The Mabit (vol. 1:139) writes that the Rambam does not count living in Israel as a mitzvah since it is a general mitzvah that includes many other mitzvot within it.

[13] On Ketubot 111a

[14] Yalkut Shimoni on Nach, Remez 333

[15] Yoel 3:2

[16] Y.D. 22

[17] Avnei Nezer Y.D. 454:33. See Ketubot 110b

[18] Chochmat Adam, Sha’ar Mishpetei Eretz Yisrael, 11:14

[19] See Arakhin 32b that the Torah faults Yehoshua for not praying to nullify the desire to serve idols despite the fact that Moshe did not pray for this since Yehoshua’s prayers would have been more effective as he was in Israel.

[20] Hilchot Melachim 5:9

[21] Avodah Zarah 13a

[22] Ketubot 111a

[23] Ibid 110b

[24] On the Rambam, ibid.

[25] The Maharit explains (cited in Yalkut Biurim on Ketubot ibid) that the one who wanted to go to Bei Chuza’ah was already married and that he was going to marry a second wife. For this, one should not leave Israel.

[26] Maharit, quoted in Responsa Avnei Che”n, vol. 2, 5:3 by Rabbi Avraham Yaakov Zilberstein

[27] Tosfot D.H. VeLisa Isah on Avodah Zarah 13a

[28] She’iltot DeRav Achai Gaon, quoted in ibid

[29] See Ketav Sofer (Y.D. 135) that these are “light mitzvot” in cases where one has the ability to learn from a local Torah teacher or marry a local girl but prefers the teacher (or kallah) that is in the Diapora.
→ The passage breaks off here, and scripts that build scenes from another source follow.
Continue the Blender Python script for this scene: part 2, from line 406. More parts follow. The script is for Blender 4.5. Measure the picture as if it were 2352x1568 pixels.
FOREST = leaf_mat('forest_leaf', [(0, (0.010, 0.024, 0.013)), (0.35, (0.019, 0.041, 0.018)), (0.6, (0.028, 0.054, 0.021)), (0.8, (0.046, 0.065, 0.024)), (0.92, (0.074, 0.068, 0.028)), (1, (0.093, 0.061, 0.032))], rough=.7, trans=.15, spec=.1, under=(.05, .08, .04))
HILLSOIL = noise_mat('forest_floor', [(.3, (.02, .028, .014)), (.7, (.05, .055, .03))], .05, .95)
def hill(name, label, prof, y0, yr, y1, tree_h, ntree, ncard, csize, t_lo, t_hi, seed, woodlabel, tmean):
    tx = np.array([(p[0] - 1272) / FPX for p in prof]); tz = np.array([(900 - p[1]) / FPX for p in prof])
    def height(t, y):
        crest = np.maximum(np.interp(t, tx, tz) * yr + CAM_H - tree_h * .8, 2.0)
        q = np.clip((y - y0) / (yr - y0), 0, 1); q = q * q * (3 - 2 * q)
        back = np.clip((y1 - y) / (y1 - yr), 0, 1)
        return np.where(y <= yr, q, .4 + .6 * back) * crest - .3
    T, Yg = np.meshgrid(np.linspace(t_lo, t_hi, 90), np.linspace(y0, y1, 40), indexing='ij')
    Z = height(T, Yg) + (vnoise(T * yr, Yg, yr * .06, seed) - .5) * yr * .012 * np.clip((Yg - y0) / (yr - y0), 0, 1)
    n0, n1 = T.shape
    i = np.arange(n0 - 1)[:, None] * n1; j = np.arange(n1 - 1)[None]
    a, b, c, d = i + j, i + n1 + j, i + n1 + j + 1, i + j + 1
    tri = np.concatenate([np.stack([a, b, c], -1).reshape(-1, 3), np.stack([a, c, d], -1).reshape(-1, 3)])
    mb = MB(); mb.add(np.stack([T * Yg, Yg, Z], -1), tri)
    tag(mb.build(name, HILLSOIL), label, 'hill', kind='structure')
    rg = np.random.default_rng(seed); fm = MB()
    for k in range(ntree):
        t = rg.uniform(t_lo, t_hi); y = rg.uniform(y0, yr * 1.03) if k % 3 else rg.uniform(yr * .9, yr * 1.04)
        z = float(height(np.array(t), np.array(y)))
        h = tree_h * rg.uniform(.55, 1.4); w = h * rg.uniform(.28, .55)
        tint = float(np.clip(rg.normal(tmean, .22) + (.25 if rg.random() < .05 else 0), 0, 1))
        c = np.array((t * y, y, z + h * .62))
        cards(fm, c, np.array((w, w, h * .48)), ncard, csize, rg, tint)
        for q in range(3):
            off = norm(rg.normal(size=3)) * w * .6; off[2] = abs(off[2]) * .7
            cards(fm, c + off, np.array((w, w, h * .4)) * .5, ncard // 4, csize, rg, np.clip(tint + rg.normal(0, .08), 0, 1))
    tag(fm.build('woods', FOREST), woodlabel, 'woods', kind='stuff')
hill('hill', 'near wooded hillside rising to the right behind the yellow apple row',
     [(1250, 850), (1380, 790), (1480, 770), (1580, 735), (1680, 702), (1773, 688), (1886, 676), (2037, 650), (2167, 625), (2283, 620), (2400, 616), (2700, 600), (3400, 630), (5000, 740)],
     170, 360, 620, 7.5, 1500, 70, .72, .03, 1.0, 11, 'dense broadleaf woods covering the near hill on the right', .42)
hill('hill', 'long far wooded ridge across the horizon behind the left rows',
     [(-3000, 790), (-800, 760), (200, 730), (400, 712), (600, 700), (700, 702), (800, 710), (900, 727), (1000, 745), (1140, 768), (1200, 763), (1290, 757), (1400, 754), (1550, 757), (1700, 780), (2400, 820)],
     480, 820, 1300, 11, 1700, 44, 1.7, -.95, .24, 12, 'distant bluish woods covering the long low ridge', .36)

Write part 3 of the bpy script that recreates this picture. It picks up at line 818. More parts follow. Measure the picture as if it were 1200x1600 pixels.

[30] See Peninei Halacha on the Metivta Shas (Ketubot 110b) who discusses leaving Israel for teaching Torah, attending a bar mitzvah, visiting the graves of tzadikim, and visiting one’s parents.

[31] See Maharit Tzahalon, Responsa 85 cited by Rabbi Shmuel Gershon Merl in Zichron Yakov Yishuv Eretz Yisroel, Siman 3, Seif 6.

[32] Gittin 76b see Rashi there

[33] Additional support for this view can be brought from the Magen Avraham (O.C. 248:15, see Shulchan Aruch HaRav 248:13) who suggests that it is a mitzvah to travel to the Holy land even for a short trip (to “walk four amot” there). If it would be forbidden for a visitor to leave Israel, then going there with the intention of leaving would not be considered a mitzvah but the opposite.

[34] See Shulchan Aruch HaRav 429:5

May we soon merit to live in the Holy Land on a permanent basis with Moshiach!